This Blazing Star is Liatris scariosa. At least that’s what I’m calling it this year. Some years it’s Liatris aspera. Plant identification can be confusing when dealing with species with similar features. Being told that one species has a stem that varies from hairy to smooth while the other has a stem that varies from smooth to hairy is like trying to find the difference between the sum of 3 + 4 and the sum of 4 + 3. It doesn’t help when the author of the text tells you that it’s nearly impossible to tell the two apart.
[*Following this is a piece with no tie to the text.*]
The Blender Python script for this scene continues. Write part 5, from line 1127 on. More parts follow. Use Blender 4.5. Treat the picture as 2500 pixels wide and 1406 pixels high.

When making management decisions, it doesn’t really matter to me which species it is. I just know that it’s a species I want to encourage to prosper and spread. Blue Jay Barrens doesn’t have a large population of any Blazing Star species and I look forward each year to seeing the blooms on this hillside.
This site is steep, dry and rocky. The white spot in the foreground is an old cedar stump left from my clearing activities. Cedars made up about 60% of the canopy cover. The summer after I cleared the cedars, about 30 Blazing Stars bloomed here. I had never seen them here before, but I don’t know if that was because they never bloomed or because the cedars were so thick that I couldn’t see them. Most likely the plants were here but never got enough sunlight to bloom.
It’s possible that I have both species of Blazing Stars growing on this same site and only one species dominates in a given year. There are always many more non-flowering plants than ones that produce blooms. This group of basal leaves is growing around last year’s flower stalk. Flower production often drains plants of their stored energy and the plants go two or three years before flowering again. This is especially true on harsh sites like this, so it’s entirely possible that I have never taken a good look at the same plant two years in a row.